I gave examples of real-world benchmarks such as rendering and transcoding, you know, things that actually use more than 1% of the CPU.
According to you, real-world benchmarks are how fast a web page scrolls and how accurate a touch screen is; almost 26,000 posts on here, and this is all the better you can muster?

I'm talking about people who know what they are talking about and you're talking about hipsters. That's my point.
I may not know everything, but at least I'm not basing my knowledge upon make-believe benchmarks that would have been relevant in the mid-90's, back when scrolling a webpage probably would have been a big thing for a processor to handle.

Oh that's right, I forgot you operate on tablets with no storage and pathetic processors.
Kind of like a kick-back to 90's computing, no wonder you want benchmarks for how fast a webpage scrolls, it's all the more your CPU can handle. :rolleyes:

...and this is coming from the guy with an AMD Linux box. :eek:

Pro tip: don't judge a person by their sig, heatlesssun has a sweet gaming system listed in his sig and yet all he cares about are benchmarks that might eat 1% of a tablet processor.
So if one has an Intel system running Windows in their sig, that somehow automatically makes them credible?

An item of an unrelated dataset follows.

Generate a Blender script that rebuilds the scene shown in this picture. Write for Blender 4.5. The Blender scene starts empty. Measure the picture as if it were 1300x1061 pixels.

heatlesssun could have a supercomputer in his sig, and it would not make his posts any more credible.
 
That of course depends on the CPU. Core i5/i7 CPUs obviously show much less of a spike than of course Atoms but inking is quite a bit more responsive on this Samsung 500T than the HP Slate.
Should I even mention that you are comparing two tablets from 2012 to one from 2008?

I'm not saying that that's all due to the Z2760 but again something simply runs better in the real world.
"Something simply runs better in the real world", you mean like the controllers, drivers, and touch functionality that have all vastly improved in that time-frame?
I'll state again, those two Atom processors have a 12% performance difference on average, which is what I stated, and yes, you were saying that it was all due to the Z2760; go back and read your own fucking posts Mr. Wishywashy.

Again, your point is... just to apparently waste our time with your nonsense.